◆ Task goal: Give back all the data exactly, line by line.

◆ Available data:

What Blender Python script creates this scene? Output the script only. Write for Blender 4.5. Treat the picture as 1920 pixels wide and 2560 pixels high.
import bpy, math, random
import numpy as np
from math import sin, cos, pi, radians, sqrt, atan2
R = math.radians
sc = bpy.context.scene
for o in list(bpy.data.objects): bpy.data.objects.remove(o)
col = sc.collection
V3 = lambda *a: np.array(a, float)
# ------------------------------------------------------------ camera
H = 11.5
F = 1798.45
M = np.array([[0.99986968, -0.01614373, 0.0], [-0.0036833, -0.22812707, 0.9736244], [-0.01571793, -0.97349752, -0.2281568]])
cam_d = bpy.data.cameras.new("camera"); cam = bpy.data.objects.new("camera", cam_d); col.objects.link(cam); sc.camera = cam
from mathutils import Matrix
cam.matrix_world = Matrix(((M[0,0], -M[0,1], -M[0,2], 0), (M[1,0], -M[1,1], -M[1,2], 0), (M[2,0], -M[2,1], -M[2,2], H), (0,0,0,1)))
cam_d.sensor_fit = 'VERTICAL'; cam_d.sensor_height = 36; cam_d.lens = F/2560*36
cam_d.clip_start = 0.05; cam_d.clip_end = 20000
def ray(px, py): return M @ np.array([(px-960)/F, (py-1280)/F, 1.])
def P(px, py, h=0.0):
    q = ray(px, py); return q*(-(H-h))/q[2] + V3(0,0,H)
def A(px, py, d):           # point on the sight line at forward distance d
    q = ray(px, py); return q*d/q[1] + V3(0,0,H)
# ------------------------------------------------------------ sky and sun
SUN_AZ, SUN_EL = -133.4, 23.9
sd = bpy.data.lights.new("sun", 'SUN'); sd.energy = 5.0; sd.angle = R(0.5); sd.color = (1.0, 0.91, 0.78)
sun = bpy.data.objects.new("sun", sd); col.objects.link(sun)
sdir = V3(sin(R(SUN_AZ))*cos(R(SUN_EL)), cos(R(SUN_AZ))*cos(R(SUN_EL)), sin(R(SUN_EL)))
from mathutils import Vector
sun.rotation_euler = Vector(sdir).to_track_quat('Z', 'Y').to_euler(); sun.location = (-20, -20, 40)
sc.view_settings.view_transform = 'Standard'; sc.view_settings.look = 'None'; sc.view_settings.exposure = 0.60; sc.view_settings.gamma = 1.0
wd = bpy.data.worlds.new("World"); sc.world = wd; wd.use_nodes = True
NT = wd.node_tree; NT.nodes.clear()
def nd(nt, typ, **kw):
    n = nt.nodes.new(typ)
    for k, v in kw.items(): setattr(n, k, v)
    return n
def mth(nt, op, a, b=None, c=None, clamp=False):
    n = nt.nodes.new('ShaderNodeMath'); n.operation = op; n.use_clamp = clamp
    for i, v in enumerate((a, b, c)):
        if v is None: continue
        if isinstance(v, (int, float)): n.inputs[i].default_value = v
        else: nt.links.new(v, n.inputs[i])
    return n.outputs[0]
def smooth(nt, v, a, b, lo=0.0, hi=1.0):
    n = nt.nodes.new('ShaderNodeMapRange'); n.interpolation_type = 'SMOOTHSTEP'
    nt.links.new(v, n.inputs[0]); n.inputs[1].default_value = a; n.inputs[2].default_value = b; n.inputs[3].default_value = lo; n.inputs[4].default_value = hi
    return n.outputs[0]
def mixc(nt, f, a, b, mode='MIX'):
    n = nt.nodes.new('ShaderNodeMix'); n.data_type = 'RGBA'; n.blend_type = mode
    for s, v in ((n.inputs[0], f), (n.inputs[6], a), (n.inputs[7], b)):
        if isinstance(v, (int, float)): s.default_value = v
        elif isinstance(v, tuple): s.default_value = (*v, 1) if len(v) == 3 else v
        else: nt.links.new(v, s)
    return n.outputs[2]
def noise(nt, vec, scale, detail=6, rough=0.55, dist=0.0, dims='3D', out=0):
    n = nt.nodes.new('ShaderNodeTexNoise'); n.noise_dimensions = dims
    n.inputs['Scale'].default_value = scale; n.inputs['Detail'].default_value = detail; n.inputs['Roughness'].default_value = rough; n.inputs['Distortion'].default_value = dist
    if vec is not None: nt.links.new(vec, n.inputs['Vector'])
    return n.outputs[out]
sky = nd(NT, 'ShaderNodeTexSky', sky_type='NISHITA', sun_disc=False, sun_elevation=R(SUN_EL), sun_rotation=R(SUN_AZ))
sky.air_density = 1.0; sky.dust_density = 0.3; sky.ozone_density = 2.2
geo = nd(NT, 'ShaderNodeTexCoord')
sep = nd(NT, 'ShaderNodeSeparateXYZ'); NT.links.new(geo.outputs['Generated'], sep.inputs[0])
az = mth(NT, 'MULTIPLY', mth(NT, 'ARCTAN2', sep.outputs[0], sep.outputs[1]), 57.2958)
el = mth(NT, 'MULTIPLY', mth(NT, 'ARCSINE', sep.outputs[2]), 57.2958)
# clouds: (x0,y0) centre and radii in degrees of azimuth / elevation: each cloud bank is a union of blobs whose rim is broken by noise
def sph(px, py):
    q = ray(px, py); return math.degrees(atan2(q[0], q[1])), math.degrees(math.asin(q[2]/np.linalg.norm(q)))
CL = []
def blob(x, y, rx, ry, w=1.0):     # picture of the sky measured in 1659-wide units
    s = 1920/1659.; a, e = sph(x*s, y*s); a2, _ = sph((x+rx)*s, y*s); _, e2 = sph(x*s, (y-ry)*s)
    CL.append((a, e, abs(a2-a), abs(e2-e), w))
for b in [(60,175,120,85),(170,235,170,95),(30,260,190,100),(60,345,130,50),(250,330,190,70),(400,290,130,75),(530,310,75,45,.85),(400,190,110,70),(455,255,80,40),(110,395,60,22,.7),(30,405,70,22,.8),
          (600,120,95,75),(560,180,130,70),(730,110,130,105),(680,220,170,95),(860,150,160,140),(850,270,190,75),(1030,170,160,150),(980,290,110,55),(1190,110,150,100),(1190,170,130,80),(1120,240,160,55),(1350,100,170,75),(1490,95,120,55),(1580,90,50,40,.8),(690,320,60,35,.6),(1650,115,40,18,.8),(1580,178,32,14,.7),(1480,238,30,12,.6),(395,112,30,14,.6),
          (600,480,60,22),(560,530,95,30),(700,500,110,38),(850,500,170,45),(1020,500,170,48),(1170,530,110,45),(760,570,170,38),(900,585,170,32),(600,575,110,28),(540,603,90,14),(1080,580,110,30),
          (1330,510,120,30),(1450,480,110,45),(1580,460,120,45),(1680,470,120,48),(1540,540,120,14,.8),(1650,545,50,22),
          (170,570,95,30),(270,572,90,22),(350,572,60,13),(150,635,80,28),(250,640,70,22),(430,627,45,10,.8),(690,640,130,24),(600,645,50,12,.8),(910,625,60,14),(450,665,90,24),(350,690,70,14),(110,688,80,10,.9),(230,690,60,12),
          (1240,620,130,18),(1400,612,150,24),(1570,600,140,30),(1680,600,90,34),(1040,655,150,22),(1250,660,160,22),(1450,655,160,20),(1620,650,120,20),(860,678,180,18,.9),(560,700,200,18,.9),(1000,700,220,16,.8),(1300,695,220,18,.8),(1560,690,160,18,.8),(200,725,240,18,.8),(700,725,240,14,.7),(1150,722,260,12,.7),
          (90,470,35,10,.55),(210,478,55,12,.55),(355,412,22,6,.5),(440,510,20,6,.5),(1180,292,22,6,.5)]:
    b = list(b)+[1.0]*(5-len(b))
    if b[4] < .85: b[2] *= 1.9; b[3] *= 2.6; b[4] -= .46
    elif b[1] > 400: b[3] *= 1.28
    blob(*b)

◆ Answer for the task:
What Blender Python script creates this scene? Output the script only. Write for Blender 4.5. Treat the picture as 1920 pixels wide and 2560 pixels high.
import bpy, math, random
import numpy as np
from math import sin, cos, pi, radians, sqrt, atan2
R = math.radians
sc = bpy.context.scene
for o in list(bpy.data.objects): bpy.data.objects.remove(o)
col = sc.collection
V3 = lambda *a: np.array(a, float)
# ------------------------------------------------------------ camera
H = 11.5
F = 1798.45
M = np.array([[0.99986968, -0.01614373, 0.0], [-0.0036833, -0.22812707, 0.9736244], [-0.01571793, -0.97349752, -0.2281568]])
cam_d = bpy.data.cameras.new("camera"); cam = bpy.data.objects.new("camera", cam_d); col.objects.link(cam); sc.camera = cam
from mathutils import Matrix
cam.matrix_world = Matrix(((M[0,0], -M[0,1], -M[0,2], 0), (M[1,0], -M[1,1], -M[1,2], 0), (M[2,0], -M[2,1], -M[2,2], H), (0,0,0,1)))
cam_d.sensor_fit = 'VERTICAL'; cam_d.sensor_height = 36; cam_d.lens = F/2560*36
cam_d.clip_start = 0.05; cam_d.clip_end = 20000
def ray(px, py): return M @ np.array([(px-960)/F, (py-1280)/F, 1.])
def P(px, py, h=0.0):
    q = ray(px, py); return q*(-(H-h))/q[2] + V3(0,0,H)
def A(px, py, d):           # point on the sight line at forward distance d
    q = ray(px, py); return q*d/q[1] + V3(0,0,H)
# ------------------------------------------------------------ sky and sun
SUN_AZ, SUN_EL = -133.4, 23.9
sd = bpy.data.lights.new("sun", 'SUN'); sd.energy = 5.0; sd.angle = R(0.5); sd.color = (1.0, 0.91, 0.78)
sun = bpy.data.objects.new("sun", sd); col.objects.link(sun)
sdir = V3(sin(R(SUN_AZ))*cos(R(SUN_EL)), cos(R(SUN_AZ))*cos(R(SUN_EL)), sin(R(SUN_EL)))
from mathutils import Vector
sun.rotation_euler = Vector(sdir).to_track_quat('Z', 'Y').to_euler(); sun.location = (-20, -20, 40)
sc.view_settings.view_transform = 'Standard'; sc.view_settings.look = 'None'; sc.view_settings.exposure = 0.60; sc.view_settings.gamma = 1.0
wd = bpy.data.worlds.new("World"); sc.world = wd; wd.use_nodes = True
NT = wd.node_tree; NT.nodes.clear()
def nd(nt, typ, **kw):
    n = nt.nodes.new(typ)
    for k, v in kw.items(): setattr(n, k, v)
    return n
def mth(nt, op, a, b=None, c=None, clamp=False):
    n = nt.nodes.new('ShaderNodeMath'); n.operation = op; n.use_clamp = clamp
    for i, v in enumerate((a, b, c)):
        if v is None: continue
        if isinstance(v, (int, float)): n.inputs[i].default_value = v
        else: nt.links.new(v, n.inputs[i])
    return n.outputs[0]
def smooth(nt, v, a, b, lo=0.0, hi=1.0):
    n = nt.nodes.new('ShaderNodeMapRange'); n.interpolation_type = 'SMOOTHSTEP'
    nt.links.new(v, n.inputs[0]); n.inputs[1].default_value = a; n.inputs[2].default_value = b; n.inputs[3].default_value = lo; n.inputs[4].default_value = hi
    return n.outputs[0]
def mixc(nt, f, a, b, mode='MIX'):
    n = nt.nodes.new('ShaderNodeMix'); n.data_type = 'RGBA'; n.blend_type = mode
    for s, v in ((n.inputs[0], f), (n.inputs[6], a), (n.inputs[7], b)):
        if isinstance(v, (int, float)): s.default_value = v
        elif isinstance(v, tuple): s.default_value = (*v, 1) if len(v) == 3 else v
        else: nt.links.new(v, s)
    return n.outputs[2]
def noise(nt, vec, scale, detail=6, rough=0.55, dist=0.0, dims='3D', out=0):
    n = nt.nodes.new('ShaderNodeTexNoise'); n.noise_dimensions = dims
    n.inputs['Scale'].default_value = scale; n.inputs['Detail'].default_value = detail; n.inputs['Roughness'].default_value = rough; n.inputs['Distortion'].default_value = dist
    if vec is not None: nt.links.new(vec, n.inputs['Vector'])
    return n.outputs[out]
sky = nd(NT, 'ShaderNodeTexSky', sky_type='NISHITA', sun_disc=False, sun_elevation=R(SUN_EL), sun_rotation=R(SUN_AZ))
sky.air_density = 1.0; sky.dust_density = 0.3; sky.ozone_density = 2.2
geo = nd(NT, 'ShaderNodeTexCoord')
sep = nd(NT, 'ShaderNodeSeparateXYZ'); NT.links.new(geo.outputs['Generated'], sep.inputs[0])
az = mth(NT, 'MULTIPLY', mth(NT, 'ARCTAN2', sep.outputs[0], sep.outputs[1]), 57.2958)
el = mth(NT, 'MULTIPLY', mth(NT, 'ARCSINE', sep.outputs[2]), 57.2958)
# clouds: (x0,y0) centre and radii in degrees of azimuth / elevation: each cloud bank is a union of blobs whose rim is broken by noise
def sph(px, py):
    q = ray(px, py); return math.degrees(atan2(q[0], q[1])), math.degrees(math.asin(q[2]/np.linalg.norm(q)))
CL = []
def blob(x, y, rx, ry, w=1.0):     # picture of the sky measured in 1659-wide units
    s = 1920/1659.; a, e = sph(x*s, y*s); a2, _ = sph((x+rx)*s, y*s); _, e2 = sph(x*s, (y-ry)*s)
    CL.append((a, e, abs(a2-a), abs(e2-e), w))
for b in [(60,175,120,85),(170,235,170,95),(30,260,190,100),(60,345,130,50),(250,330,190,70),(400,290,130,75),(530,310,75,45,.85),(400,190,110,70),(455,255,80,40),(110,395,60,22,.7),(30,405,70,22,.8),
          (600,120,95,75),(560,180,130,70),(730,110,130,105),(680,220,170,95),(860,150,160,140),(850,270,190,75),(1030,170,160,150),(980,290,110,55),(1190,110,150,100),(1190,170,130,80),(1120,240,160,55),(1350,100,170,75),(1490,95,120,55),(1580,90,50,40,.8),(690,320,60,35,.6),(1650,115,40,18,.8),(1580,178,32,14,.7),(1480,238,30,12,.6),(395,112,30,14,.6),
          (600,480,60,22),(560,530,95,30),(700,500,110,38),(850,500,170,45),(1020,500,170,48),(1170,530,110,45),(760,570,170,38),(900,585,170,32),(600,575,110,28),(540,603,90,14),(1080,580,110,30),
          (1330,510,120,30),(1450,480,110,45),(1580,460,120,45),(1680,470,120,48),(1540,540,120,14,.8),(1650,545,50,22),
          (170,570,95,30),(270,572,90,22),(350,572,60,13),(150,635,80,28),(250,640,70,22),(430,627,45,10,.8),(690,640,130,24),(600,645,50,12,.8),(910,625,60,14),(450,665,90,24),(350,690,70,14),(110,688,80,10,.9),(230,690,60,12),
          (1240,620,130,18),(1400,612,150,24),(1570,600,140,30),(1680,600,90,34),(1040,655,150,22),(1250,660,160,22),(1450,655,160,20),(1620,650,120,20),(860,678,180,18,.9),(560,700,200,18,.9),(1000,700,220,16,.8),(1300,695,220,18,.8),(1560,690,160,18,.8),(200,725,240,18,.8),(700,725,240,14,.7),(1150,722,260,12,.7),
          (90,470,35,10,.55),(210,478,55,12,.55),(355,412,22,6,.5),(440,510,20,6,.5),(1180,292,22,6,.5)]:
    b = list(b)+[1.0]*(5-len(b))
    if b[4] < .85: b[2] *= 1.9; b[3] *= 2.6; b[4] -= .46
    elif b[1] > 400: b[3] *= 1.28
    blob(*b)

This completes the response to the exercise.